Attempting to use cut Rigid Foam panels in a Van…well that might be a problem. Each and every piece of foam  would need secured with foam or some type of adhesive to avoid any noise. while bouncing down the road.  That might be an epic fail if you find out you have to start tearing out your build to keep from going insane listening to squeaks while driving. 

If you start foaming or gluing these panels in, will you create corrosion issues with your vehicles metal or paint?  All questions that need factual answers.

Rigid Foam Insulation

We use rigid foam insulation panels for our insulation material in our Cargo Conversion. Cut to fit snug, and any gaps to the 4 edge cuts sealed using a can of expanding insulating foam.

While your individual framing and construction methods differ, you should be able to work with this material. It requires nothing but some common tools, and just common sense. We use it on our walls and ceiling.

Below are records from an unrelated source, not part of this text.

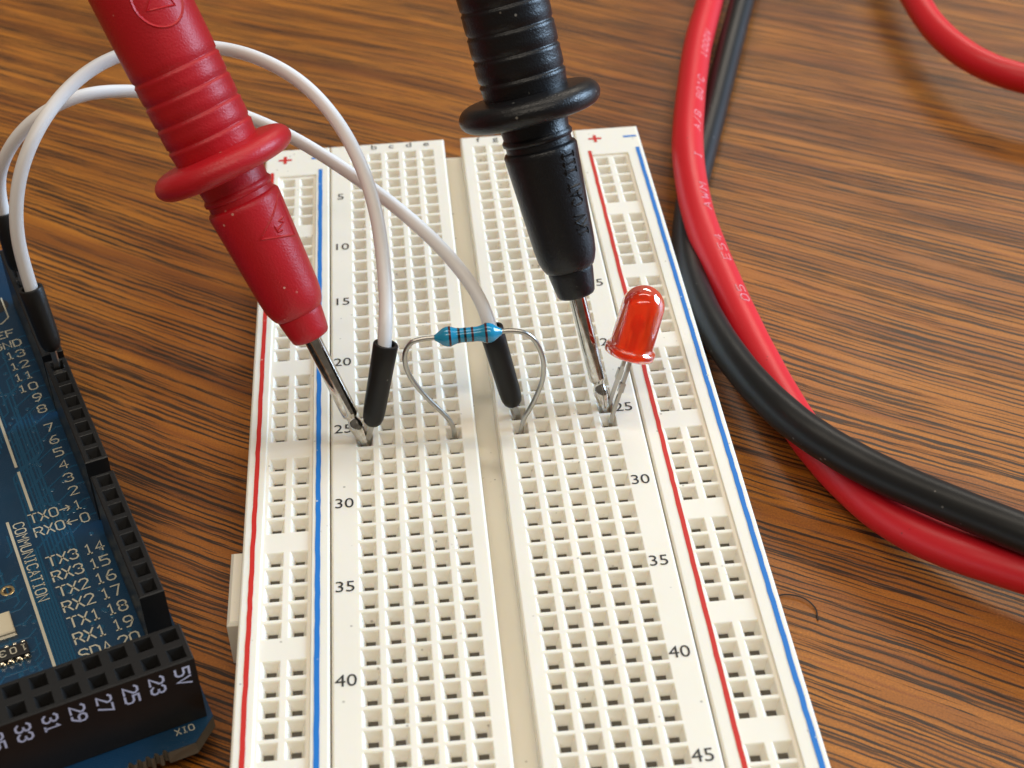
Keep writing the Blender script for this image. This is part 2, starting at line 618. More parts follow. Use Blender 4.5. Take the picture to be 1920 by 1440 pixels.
def rim(mb, x0, x1, y0, y1, zt, zb, c, sides='NSEW'):
    """chamfer and side walls below a rectangular top face that is inset by c"""
    a = [(x0 + c, y0 + c), (x1 - c, y0 + c), (x1 - c, y1 - c), (x0 + c, y1 - c)]
    k = c * 0.3
    b1 = [(x0 + k, y0 + k), (x1 - k, y0 + k), (x1 - k, y1 - k), (x0 + k, y1 - k)]
    b = [(x0, y0), (x1, y0), (x1, y1), (x0, y1)]
    vs = [(*q, zt) for q in a] + [(*q, zt - k) for q in b1] + [(*q, zt - c) for q in b] + [(*q, zb) for q in b]
    fs = []
    for n in range(3):
        for i in range(4):
            j = (i + 1) % 4
            fs.append((4 * n + j, 4 * n + i, 4 * n + 4 + i, 4 * n + 4 + j))
    mb.add(vs, fs)


# ================================================================== TABLE
tb = MB()
tb.box(-700, 700, -420, 620, -28, 0, 2.0)
table = tb.build('table', 'wood')
table['kind'] = 'structure'
table['label'] = 'brown wood grain laminate table top'

# ================================================================== BREADBOARD
P = 2.54
ZT = 9.0
BX0, BX1, BY0, BY1 = -13.2, 41.3, -162.9, 2.3
SL, SR = -3.9, 31.85
bb = thing('breadboard', 'cream solderless breadboard lying on the wooden table', 'breadboard', (13.97, -80, 0))
BASE = (13.97, -80, 0)
rowy = lambda r: -r * P + 1.06
rows = [rowy(r) for r in range(1, 64)]
mb = MB()
CH0, CH1 = 12.75, 15.2
g = 0.06
c_ = 0.25
# left half a-e, right half f-j
for x0, x1, cols in ((SL + g, CH0, [i * P for i in range(5)]), (CH1, SR - g, [(7 + i) * P for i in range(5)])):
    funnel_plate(mb, x0 + c_, x1 - c_, BY0 + c_, BY1 - c_, ZT, cols, rows, (0.86, 0.98), (0.48, 0.47), 1.08, 1.30, lip=0.10)
    rim(mb, x0, x1, BY0, BY1, ZT, 0.9, c_)
# trough between the halves
mb.quad((CH0 - .02, BY0 + .3, 5.9), (CH1 + .02, BY0 + .3, 5.9), (CH1 + .02, BY1 - .3, 5.9), (CH0 - .02, BY1 - .3, 5.9))
mb.quad((CH0 - .02, BY1 - .3, 5.9), (CH1 + .02, BY1 - .3, 5.9), (CH1 + .02, BY1 - .3, 0.9), (CH0 - .02, BY1 - .3, 0.9))
ts = mb.build('terminal_strip', 'cream', bb, BASE)

inrow = set()
for g0 in range(3, 62, 6):
    inrow |= {r for r in range(g0, g0 + 5)}
raily = {r: -r * P + 0.86 for r in range(3, 62)}


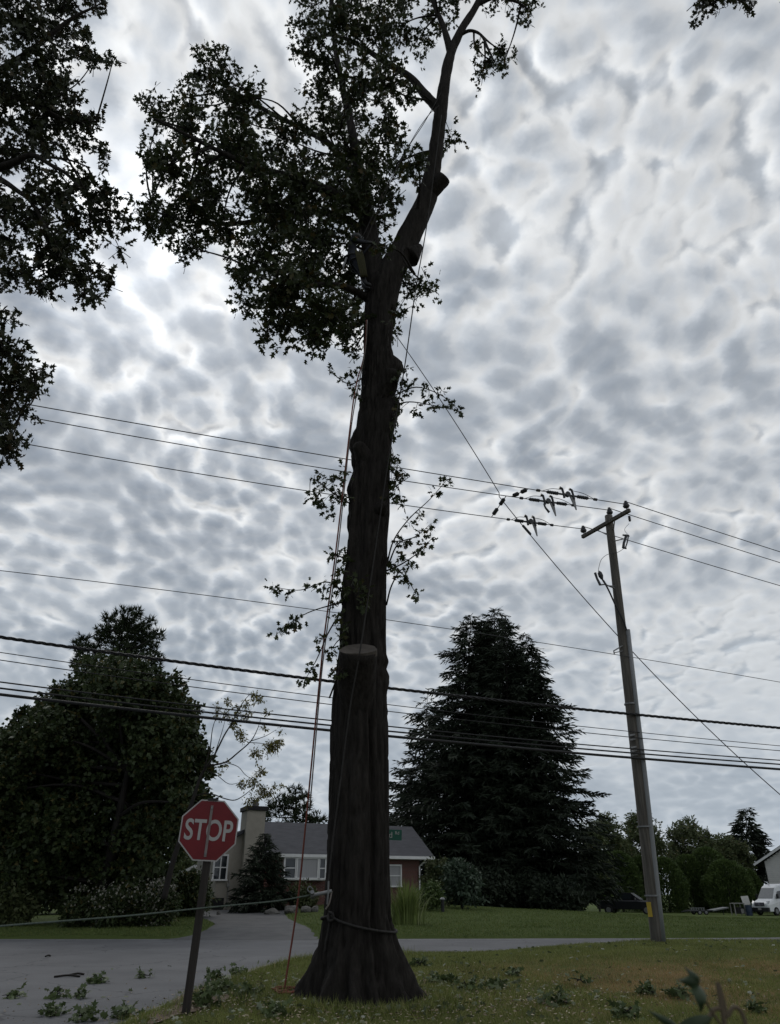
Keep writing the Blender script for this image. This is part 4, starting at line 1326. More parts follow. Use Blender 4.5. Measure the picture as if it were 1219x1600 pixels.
def hs(px, d=0):
    """position along the front for a pixel column"""
    b = (hu[1] / hu[0])
    base = HA + hn * d
    a = base[1] - b * base[0]
    p = PP(px, 1385, a, b)
    return float((p[:2] - base) @ hu)


def hz(px, py, d=0):
    b = (hu[1] / hu[0])
    base = HA + hn * d
    return float(PP(px, py, base[1] - b * base[0], b)[2])


hang = math.atan2(hu[1], hu[0])
house = thing('brick_house', 'low brick house with grey shingle roof and cream chimney across the road', 'house', (float(hp(HL / 2, 0, 0)[0]), float(hp(HL / 2, 0, 0)[1]), HG))


def hbox(s0, s1, d0, d1, z0, z1, mb=None):
    mb = mb or MB()
    v = [hp(s, d, z) for z in (z0, z1) for d in (d1, d0) for s in (s0, s1)]
    return mb.add(v, [(0, 2, 3, 1), (4, 5, 7, 6), (0, 1, 5, 4), (2, 6, 7, 3), (0, 4, 6, 2), (1, 3, 7, 5)])


EZ = hz(440, 1334)
EZ2 = EZ
s_end = hs(656)
kid(hbox(-.6, s_end, -8.0, 0, HG - .4, EZ - .02), 'wall', M['brick'], house)
kid(hbox(s_end, hs(668), -7.5, -1.2, HG - .4, EZ - .03), 'side_wall', M['greysiding'], house)
# roof with gable on the left and hip on the right
RZ = hz(420, 1284, -4.0)
so0, so1 = hs(406) - .2, hs(675)
sr1 = hs(645, -4.0)
ov = .45
roof = MB()
A0, A1 = hp(so0, ov, EZ), hp(so1, ov, EZ)
B0, B1 = hp(so0, -8.5, EZ), hp(so1, -8.5, EZ)
R0, R1 = hp(so0, -4.0, RZ), hp(sr1, -4.0, RZ)
th = np.array((0, 0, -.16))
vv = [A0, A1, B0, B1, R0, R1]
roof.add(vv + [x + th for x in vv], [(0, 1, 5, 4), (1, 3, 5), (3, 2, 4, 5), (0, 4, 2), (6, 10, 11, 7), (7, 11, 9), (9, 11, 10, 8), (6, 8, 10), (0, 6, 7, 1), (1, 7, 9, 3), (3, 9, 8, 2), (2, 8, 6, 0)])
kid(roof, 'roof', M['roof'], house)
kid(hbox(hs(432), so1, ov + .01, ov + .13, EZ - .20, EZ - .02), 'gutter', M['trim'], house)
kid(hbox(so0, so1, .02, ov - .02, EZ - .22, EZ - .17), 'soffit', M['trim'], house)
dp = MB()
s_d = hs(655)
dp.tube([hp(s_d + .25, ov + .05, EZ - .2), hp(s_d + .2, ov, EZ - .35), hp(s_d, .1, EZ - .6), hp(s_d, .08, HG)], .05, 6)
kid(dp, 'downspout', M['trim'], house)


def window(s0, s1, z0, z1, d, root, mull=(), rails=(), glass='glass', fr=.09):
    w = kid(hbox(s0 + .02, s1 - .02, d - .06, d + .005, z0 + .02, z1 - .02), 'window', M[glass], root)
    b = MB()
    hbox(s0 - fr / 2, s0 + fr / 2, d - .02, d + .06, z0, z1, b)
    hbox(s1 - fr / 2, s1 + fr / 2, d - .02, d + .06, z0, z1, b)
    hbox(s0 - fr / 2, s1 + fr / 2, d - .02, d + .065, z1 - fr / 2, z1 + fr / 2, b)
    hbox(s0 - fr / 2 - .04, s1 + fr / 2 + .04, d - .02, d + .10, z0 - fr / 2, z0 + fr / 2, b)
    for m_ in mull:
        hbox(m_ - .035, m_ + .035, d - .02, d + .05, z0 + fr / 2, z1 - fr / 2, b)
    for a, b_, r_ in rails:
        hbox(a, b_, d - .02, d + .045, r_ - .03, r_ + .03, b)
    f = kid(b, 'frame', M['trim'], root)
    f.parent = w
    return w


def setkid(o):
    return o


# bay window: pushed out box with three lights
b0, b1 = hs(443, .5), hs(508, .5)
bz0, bz1 = hz(470, 1373, .5), hz(470, 1340, .5)
kid(hbox(b0 - .05, b1 + .05, .01, .42, bz0 - .10, bz1 + .10), 'bay', M['trim'], house)
m1, m2 = hs(461, .5), hs(498, .5)
window(b0, m1, bz0, bz1, .44, house, rails=[(b0, m1, (bz0 + bz1) / 2)])
window(m1 + .06, m2 - .06, bz0, bz1, .44, house, glass='curtain', fr=.12)
window(m2, b1, bz0, bz1, .44, house, rails=[(m2, b1, (bz0 + bz1) / 2)])
w0, w1 = hs(606), hs(626.5)
z0_, z1_ = hz(615, 1385), hz(615, 1352)
window(w0, w1, z0_, z1_, .02, house, rails=[(w0, w1, (z0_ + z1_) / 2)], glass='curtain')
# chimney and stucco wing
cd = 1.0
c0, c1 = hs(377, cd), hs(407, cd)
cz = hz(392, 1266, cd)
ch = MB()
hbox(c0, c1, -.6, cd, HG - .5, cz, ch)
chim = kid(ch, 'chimney', M['stucco'], house)


def sub(mb, name, m, part):
    o = kid(mb, name, m, house)
    o.parent = part
    return o


sub(hbox(c0 - .1, c1 + .1, -.7, cd + .1, cz + .004, cz + .25), 'chimney_cap', M['dark'], chim)
pc = hp((c0 + c1) / 2 + .05, .3, cz)
sub(MB().tube([pc + (0, 0, .2), pc + (0, 0, .42), pc + (0, 0, .62), pc + (0, 0, .68)], [.24, .2, .18, .24], 12), 'flue_pot', M['rock'], chim)
g0, g1 = hs(336, .4), c0 + .05
wz = hz(350, 1298, .4)
kid(hbox(g0, g1, -6.5, .4, HG - 1.2, wz - .9), 'wing_wall', M['stucco'], house)
wr = MB()
gm_ = (g0 + c1) / 2
wr.prism([hp(g0 - .3, .7, wz - .95), hp(c0 - .02, .7, wz - .1), hp(c0 - .02, .7, wz + .1), hp(g0 - .3, .7, wz - .75)], np.append(hn * -7.6, 0))
kid(wr, 'wing_roof', M['roof'], house)
kid(MB().prism([hp(g0, .395, wz - .9), hp(c0, .395, wz - .9), hp(c0, .395, wz - .12), hp(g0, .395, wz - .88)], np.append(hn * -6, 0)), 'wing_gable', M['stucco'], house)
a0, a1 = hs(331, .42), hs(352, .42)
z0_, z1_ = hz(342, 1375, .42), hz(342, 1336, .42)
window(a0, a1, z0_, z1_, .42, house, mull=[(a0 + a1) / 2], rails=[(a0, a1, (z0_ + z1_) / 2)])
kid(hbox(hs(333, .42), hs(352, .42), .395, .43, hz(342, 1421, .42), hz(342, 1403, .42)), 'basement_opening', M['dark'], house)
kid(MB().tube([hp(hs(357, .45), .46, hz(357, 1421, .45)), hp(hs(357, .45), .46, hz(357, 1362, .45))], .03, 6), 'service_pipe', M['greysiding'], house)
kid(hbox(hs(354, .45), hs(359, .45), .402, .5, hz(357, 1386, .45), hz(357, 1380, .45)), 'meter_box', M['greysiding'], house)

# grey gabled outbuilding left of the house
sh = thing('garage', 'small grey gabled garage with white trim left of the house', 'garage', tuple(gpt(295, 1410, 58)))
gl, gr_, gk = P(264, 1378, 58), P(326, 1378, 58), P(307, 1356, 58)
gb = gz(gl[0], 58)
mbs = MB()
mbs.prism([(gl[0] + .3, 58, gb - .6), (gr_[0], 58, gb - .6), (gr_[0], 58, gr_[2]), (gk[0], 58, gk[2] - .1), (gl[0] + .3, 58, gl[2])], (0, 6, 0))
kid(mbs, 'wall', M['greysiding'], sh)
rb = MB()
rb.prism([(gl[0] - .3, 57.6, gl[2] - .12), (gk[0], 57.6, gk[2] + .02), (gk[0], 57.6, gk[2] + .20), (gl[0] - .3, 57.6, gl[2] + .06)], (0, 6.8, 0))
rb.prism([(gk[0] + .004, 57.6, gk[2] + .02), (gr_[0] + .4, 57.6, gr_[2] - .12), (gr_[0] + .4, 57.6, gr_[2] + .06), (gk[0] + .004, 57.6, gk[2] + .20)], (0, 6.8, 0))
kid(rb, 'roof', M['roof'], sh)
tbm = MB()
tbm.beam((gl[0] - .3, 57.58, gl[2] - .05), (gk[0], 57.58, gk[2] + .10), .04, .2)
tbm.beam((gk[0], 57.57, gk[2] + .10), (gr_[0] + .4, 57.57, gr_[2] - .05), .04, .2)
kid(tbm, 'rake_trim', M['trim'], sh)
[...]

Our cargo trailer came from the factory with interior plywood walls. The factory configuration creates a air gap between the outer metal skin, and the interior plywood panels. The vertical metal factory ribs are sandwiched in between.

Our factory ceiling came with the metal roof supports, 1/8 inch plywood material on top of that, then the exterior metal skin laid on top of the thin plywood. The metal roof supports on the interior underside where completely exposed.

We leave everything in place as it came from the factory. If you are thinking you want to tear it out to reduce weight. That might not equate to what you think either. The factory installed plywood provides lots of structural support. Furring out on top of it allows you to use lighter materials on your finished interior.

We fur out the walls with vertical wood studs the exact depth of our insulating panels. Mounting the furring strips vertical at each vertical metal rib. Ours happened to be 16 inch on center.

Our ceiling is furred with wood furring the exact depth of our insulating panels. Run perpendicular to the factory metal roof supports. The wood furring strips screwed into the factory metal roof supports, at 16 inch on center intervals. Starting first furring strip dead center the length of the trailer. Then adding out from the center, on both sides. This allows you to later split your finished interior ceiling panels at your ceiling center, should you want that. We found that ideal.

We have found that 1 1/2 foam is more than adequate to accomplish your insulation for all area’s and seasons. Unless you plan on camping in sub-zero conditions.

Since we use 1 1/2 inch foam, our furring strips are ripped exactly to 1 1/2×1 1/2 so once the foam and furring is installed they are perfectly flush. This is important. You want this totally flush to allow your interior finished skin to be of a thinner and lighter material. We finish with 1/8 to 1/4 inch panels. Luan, FRP, or Prefinished white hardboard. The flush foam/furring will provide your thin finished interior great backing you otherwise would not have.

We also run all of our electrical in PVC conduit. Both our 110VAC and 12VDC. This 1 1/2 depth allows for mounting standard electrical boxes. We suggest 4×4 boxes with 1/8 plaster rings at all locations. Whether you use single or double gang rings. Remember your lights, switch locations, water pump switch, Air Conditioner, exterior outlets, exterior patio light, and even a coax run for a possible TV.

Once the electrical conduit runs are all in place. [We fish our wiring through the conduit after our finished interior panels are installed] We install our rigid foam panels in the ceiling and walls. We then use a can of expanding insulating foam to seal any small gaps around the 4 edges of every rigid panel.

If you are insulated in this manner you have an air gap between your metal skin and the exterior side of you rigid foam. You have the foam insulating factor between your interior air, and that skin air gap.

We have used our 8.5×16 Cargo Conversion in outside air temperatures down to 16°F, using a 1500 Watt 110VAC Ceramic heater to keep us comfortable. Our floor is not insulated other than carpeting. Our rear draw bridge door is not insulated and is still just the factory plywood on the interior as it came from the factory.